Für bis zum 31.12.2023 geleistete Zahlungen gilt eine Vereinfachungsregelung. Danach sind Bonuszahlungen bis zur Höhe von 150 Euro jährlich pro versicherte Person steuerlich unbeachtlich, auch wenn die Zahlungen für aufwandsunabhängige Maßnahmen erfolgen. Der übersteigende Betrag mindert den Sonderausgabenabzug, sofern nicht nachgewiesen wird, dass Bonuszahlungen von mehr als 150 Euro auf kostenbasierten Gesundheitsmaßnahmen beruhen.
Die Finanzverwaltung hat Regelungen festgelegt, wie noch nicht bestandskräftige Einkommensteuerbescheide geändert werden sollen, in denen Bonuszahlungen von gesetzlichen Krankenkassen ganz oder teilweise zu Unrecht als Beitragsrückerstattung behandelt worden sind. Danach erfolgen Änderungen für die Jahre bis einschließlich 2020 grundsätzlich nur auf Antrag; für die Jahre ab 2017 sind dafür auch entsprechende von den Krankenkassen ausgestellte Bescheinigungen erforderlich.
6 Erlass von Grundsteuer wegen Ertragsminderung
Ein Erlass von Grundsteuer wegen einer Ertragsminderung bei bebauten Grundstücken kommt nicht nur bei außergewöhnlichen und vorübergehenden Umständen in Betracht, sondern z.
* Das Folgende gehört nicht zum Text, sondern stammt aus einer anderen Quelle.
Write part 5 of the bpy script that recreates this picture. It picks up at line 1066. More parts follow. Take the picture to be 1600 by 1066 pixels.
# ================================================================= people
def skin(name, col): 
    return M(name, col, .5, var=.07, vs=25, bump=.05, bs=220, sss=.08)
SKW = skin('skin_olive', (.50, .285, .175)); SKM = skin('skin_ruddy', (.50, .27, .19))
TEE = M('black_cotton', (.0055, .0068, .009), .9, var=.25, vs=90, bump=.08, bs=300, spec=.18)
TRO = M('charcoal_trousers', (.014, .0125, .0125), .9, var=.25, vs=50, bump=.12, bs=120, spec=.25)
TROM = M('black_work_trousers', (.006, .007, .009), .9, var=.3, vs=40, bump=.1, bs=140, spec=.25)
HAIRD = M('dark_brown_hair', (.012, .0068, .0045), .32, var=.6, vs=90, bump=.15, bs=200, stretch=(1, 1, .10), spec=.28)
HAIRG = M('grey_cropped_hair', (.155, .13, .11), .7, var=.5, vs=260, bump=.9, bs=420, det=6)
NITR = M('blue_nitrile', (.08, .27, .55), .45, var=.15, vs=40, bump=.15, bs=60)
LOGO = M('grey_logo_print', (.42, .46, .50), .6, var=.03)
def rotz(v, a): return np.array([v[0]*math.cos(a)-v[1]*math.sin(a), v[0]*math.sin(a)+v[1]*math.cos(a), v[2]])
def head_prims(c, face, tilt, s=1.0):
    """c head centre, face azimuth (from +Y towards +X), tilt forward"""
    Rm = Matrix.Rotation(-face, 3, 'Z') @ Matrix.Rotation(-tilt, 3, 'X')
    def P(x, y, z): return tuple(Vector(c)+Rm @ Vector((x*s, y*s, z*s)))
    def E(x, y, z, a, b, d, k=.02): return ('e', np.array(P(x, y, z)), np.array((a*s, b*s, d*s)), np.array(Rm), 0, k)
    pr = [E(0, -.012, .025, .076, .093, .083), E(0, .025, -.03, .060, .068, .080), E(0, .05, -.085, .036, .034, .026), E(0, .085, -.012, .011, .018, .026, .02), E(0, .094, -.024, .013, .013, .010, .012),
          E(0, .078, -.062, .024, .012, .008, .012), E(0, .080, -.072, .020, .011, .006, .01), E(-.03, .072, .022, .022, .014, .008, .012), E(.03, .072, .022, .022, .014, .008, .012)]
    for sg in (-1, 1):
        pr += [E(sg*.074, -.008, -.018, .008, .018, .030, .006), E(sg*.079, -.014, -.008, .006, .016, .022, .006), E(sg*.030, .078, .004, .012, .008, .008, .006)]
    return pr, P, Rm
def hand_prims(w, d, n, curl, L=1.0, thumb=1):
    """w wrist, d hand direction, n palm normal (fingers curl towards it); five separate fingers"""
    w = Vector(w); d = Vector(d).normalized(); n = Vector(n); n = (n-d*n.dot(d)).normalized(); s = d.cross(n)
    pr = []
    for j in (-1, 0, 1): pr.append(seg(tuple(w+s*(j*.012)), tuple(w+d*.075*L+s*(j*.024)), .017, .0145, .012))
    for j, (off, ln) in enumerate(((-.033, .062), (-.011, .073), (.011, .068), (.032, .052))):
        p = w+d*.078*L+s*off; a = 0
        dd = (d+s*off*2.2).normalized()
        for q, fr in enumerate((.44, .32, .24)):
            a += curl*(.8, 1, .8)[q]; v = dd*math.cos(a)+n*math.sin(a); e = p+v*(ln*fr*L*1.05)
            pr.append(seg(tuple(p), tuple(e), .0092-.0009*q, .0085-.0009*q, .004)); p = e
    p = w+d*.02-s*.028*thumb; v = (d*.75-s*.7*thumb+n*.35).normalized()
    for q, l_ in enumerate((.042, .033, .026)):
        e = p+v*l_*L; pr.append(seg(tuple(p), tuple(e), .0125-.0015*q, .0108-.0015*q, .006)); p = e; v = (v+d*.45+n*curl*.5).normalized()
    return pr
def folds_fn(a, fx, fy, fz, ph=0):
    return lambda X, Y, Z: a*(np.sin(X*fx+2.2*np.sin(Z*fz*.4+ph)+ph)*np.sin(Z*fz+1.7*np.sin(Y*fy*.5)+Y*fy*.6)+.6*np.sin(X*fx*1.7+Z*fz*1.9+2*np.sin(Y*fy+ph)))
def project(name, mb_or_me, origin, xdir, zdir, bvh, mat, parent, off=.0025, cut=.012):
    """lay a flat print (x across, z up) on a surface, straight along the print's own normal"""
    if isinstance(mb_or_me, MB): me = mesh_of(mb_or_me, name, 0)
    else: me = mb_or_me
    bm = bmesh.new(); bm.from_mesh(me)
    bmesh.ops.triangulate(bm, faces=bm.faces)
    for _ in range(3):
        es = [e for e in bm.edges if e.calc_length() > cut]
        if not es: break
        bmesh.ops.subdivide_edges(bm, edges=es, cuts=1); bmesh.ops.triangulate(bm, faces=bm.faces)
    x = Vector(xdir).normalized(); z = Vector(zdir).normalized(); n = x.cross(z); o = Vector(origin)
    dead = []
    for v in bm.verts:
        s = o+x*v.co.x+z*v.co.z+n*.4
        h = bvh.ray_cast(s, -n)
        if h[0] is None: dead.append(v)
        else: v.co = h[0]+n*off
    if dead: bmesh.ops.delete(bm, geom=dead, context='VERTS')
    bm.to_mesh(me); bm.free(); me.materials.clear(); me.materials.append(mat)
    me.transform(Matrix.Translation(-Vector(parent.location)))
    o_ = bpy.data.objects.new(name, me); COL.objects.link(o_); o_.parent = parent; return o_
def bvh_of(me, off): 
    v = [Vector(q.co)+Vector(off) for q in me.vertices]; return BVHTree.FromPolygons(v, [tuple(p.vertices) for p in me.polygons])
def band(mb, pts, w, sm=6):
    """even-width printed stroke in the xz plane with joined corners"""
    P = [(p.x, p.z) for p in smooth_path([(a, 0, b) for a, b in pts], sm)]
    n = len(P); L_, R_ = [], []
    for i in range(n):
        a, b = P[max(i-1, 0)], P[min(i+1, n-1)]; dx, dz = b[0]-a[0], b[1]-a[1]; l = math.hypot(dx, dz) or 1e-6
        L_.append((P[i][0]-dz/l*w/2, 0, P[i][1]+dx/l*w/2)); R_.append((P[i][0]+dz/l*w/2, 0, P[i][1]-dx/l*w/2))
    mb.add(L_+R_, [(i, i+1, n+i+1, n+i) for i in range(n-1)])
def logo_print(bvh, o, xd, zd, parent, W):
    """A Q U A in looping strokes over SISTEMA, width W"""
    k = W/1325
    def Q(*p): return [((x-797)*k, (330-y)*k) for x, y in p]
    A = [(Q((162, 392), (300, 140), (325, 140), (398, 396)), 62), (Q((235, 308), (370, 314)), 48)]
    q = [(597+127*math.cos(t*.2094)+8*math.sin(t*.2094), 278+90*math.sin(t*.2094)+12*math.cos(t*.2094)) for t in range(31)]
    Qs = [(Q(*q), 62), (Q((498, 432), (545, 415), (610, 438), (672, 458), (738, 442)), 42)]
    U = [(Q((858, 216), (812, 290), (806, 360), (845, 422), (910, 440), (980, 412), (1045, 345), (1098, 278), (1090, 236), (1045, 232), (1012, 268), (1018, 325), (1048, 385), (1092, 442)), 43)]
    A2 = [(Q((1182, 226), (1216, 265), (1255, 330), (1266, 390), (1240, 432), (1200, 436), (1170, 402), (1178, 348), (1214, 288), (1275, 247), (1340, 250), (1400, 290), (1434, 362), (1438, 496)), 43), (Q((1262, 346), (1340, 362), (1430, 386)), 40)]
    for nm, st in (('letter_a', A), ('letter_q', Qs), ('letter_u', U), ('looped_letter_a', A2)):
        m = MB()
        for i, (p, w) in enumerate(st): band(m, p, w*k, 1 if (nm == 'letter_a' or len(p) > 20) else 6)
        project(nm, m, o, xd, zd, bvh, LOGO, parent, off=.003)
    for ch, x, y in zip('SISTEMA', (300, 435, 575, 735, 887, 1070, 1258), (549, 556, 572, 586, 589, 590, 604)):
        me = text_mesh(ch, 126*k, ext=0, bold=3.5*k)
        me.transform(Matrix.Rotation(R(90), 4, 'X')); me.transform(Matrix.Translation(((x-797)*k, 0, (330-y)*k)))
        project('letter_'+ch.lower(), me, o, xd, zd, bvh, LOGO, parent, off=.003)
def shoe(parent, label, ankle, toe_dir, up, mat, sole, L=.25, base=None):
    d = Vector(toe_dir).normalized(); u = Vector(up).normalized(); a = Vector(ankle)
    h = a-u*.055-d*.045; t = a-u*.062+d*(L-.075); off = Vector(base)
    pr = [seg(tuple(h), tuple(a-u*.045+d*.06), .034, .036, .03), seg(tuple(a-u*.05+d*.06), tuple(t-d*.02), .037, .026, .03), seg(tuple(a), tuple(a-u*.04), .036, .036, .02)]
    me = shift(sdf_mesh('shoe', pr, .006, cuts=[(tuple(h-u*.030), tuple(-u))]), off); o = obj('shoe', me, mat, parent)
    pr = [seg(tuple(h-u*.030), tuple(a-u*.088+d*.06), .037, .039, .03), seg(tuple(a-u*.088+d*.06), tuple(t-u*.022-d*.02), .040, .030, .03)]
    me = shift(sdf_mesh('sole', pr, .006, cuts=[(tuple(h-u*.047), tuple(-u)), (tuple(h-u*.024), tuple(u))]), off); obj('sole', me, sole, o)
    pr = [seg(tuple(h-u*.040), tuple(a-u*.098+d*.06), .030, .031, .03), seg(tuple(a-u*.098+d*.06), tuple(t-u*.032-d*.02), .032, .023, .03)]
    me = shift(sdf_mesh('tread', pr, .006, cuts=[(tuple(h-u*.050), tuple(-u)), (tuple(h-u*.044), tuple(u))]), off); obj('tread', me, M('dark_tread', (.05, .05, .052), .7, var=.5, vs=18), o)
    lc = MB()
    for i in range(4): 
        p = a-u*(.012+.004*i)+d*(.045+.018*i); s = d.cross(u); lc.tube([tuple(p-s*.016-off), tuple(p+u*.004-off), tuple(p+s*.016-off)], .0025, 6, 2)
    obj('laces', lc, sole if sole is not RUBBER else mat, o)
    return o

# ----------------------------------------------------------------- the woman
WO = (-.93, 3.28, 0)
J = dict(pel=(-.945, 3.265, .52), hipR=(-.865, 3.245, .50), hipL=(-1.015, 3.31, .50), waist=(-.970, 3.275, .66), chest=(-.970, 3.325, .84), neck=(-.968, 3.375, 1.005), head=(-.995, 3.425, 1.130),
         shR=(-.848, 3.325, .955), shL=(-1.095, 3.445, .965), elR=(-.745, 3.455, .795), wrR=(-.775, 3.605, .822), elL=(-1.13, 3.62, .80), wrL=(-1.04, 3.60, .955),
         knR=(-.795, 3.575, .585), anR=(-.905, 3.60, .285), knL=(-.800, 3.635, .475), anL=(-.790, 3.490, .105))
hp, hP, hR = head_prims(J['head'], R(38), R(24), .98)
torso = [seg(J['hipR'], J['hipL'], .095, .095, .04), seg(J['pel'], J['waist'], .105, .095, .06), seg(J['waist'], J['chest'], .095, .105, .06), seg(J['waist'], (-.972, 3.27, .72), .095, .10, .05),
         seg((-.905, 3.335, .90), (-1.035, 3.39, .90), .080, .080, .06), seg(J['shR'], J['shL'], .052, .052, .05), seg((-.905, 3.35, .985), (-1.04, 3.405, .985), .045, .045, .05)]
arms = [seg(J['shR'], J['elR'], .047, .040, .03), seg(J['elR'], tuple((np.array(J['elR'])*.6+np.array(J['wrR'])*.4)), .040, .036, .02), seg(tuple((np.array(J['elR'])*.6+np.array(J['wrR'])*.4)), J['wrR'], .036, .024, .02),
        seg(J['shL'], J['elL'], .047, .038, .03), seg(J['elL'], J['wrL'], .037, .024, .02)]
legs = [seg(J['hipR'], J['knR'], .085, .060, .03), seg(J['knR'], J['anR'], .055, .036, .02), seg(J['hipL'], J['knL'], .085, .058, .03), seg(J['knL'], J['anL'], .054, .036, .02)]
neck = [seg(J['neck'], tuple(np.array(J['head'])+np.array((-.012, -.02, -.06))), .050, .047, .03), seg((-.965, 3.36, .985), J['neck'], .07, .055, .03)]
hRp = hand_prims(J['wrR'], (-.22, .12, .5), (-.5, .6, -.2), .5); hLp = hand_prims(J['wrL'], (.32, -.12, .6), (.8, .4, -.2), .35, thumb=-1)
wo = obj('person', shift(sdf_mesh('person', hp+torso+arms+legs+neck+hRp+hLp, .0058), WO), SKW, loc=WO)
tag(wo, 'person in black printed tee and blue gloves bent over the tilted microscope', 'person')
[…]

B. auch bei schwacher Mietnachfrage bzw. Unvermietbarkeit der Immobilie aufgrund der allgemein schwierigen Wirtschaftslage.
Der Erlass der Grundsteuer ist abhängig von der Minderung des Rohertrags (bei Mietwohngrundstücken die Jahresrohmiete) und kann erst ab einer Ertragsminderung von über 50 % beantragt werden:
Minderung des Rohertrags | Erlass |
um mehr als 50 % bis 99 % | 25% |
um 100 % | 50% |
Ein Erlass kommt nur in Betracht, wenn der Vermieter die Minderung des Ertrags nicht zu vertreten hat. Bei einer leer stehenden Wohnung muss der Vermieter nachweisen, dass er sich nachhaltig und ernsthaft um eine Vermietung zu einem marktgerechten Mietzins bemüht hat.
Hierfür ist es notwendig, dass der Grundstückseigentümer versucht haben muss, den Kreis der möglichen Interessenten möglichst umfassend zu erreichen. Angesichts der weitreichenden Nutzung des Internets ist es im Regelfall erforderlich, dass eine Bewerbung leer stehender Immobilien über dieses Medium – und zwar auch in den einschlägigen Suchportalen – erfolgt. Nicht ausreichend ist dagegen das Anbieten z. B. lediglich auf der Homepage des Vermieters oder des beauftragten Maklers.
Der Antrag auf Erlass der Grundsteuer für das Jahr 2022 ist bis zum 31.03.2023 zu stellen; die Frist kann grundsätzlich nicht verlängert werden (vgl. Abschn. 41 GrStR).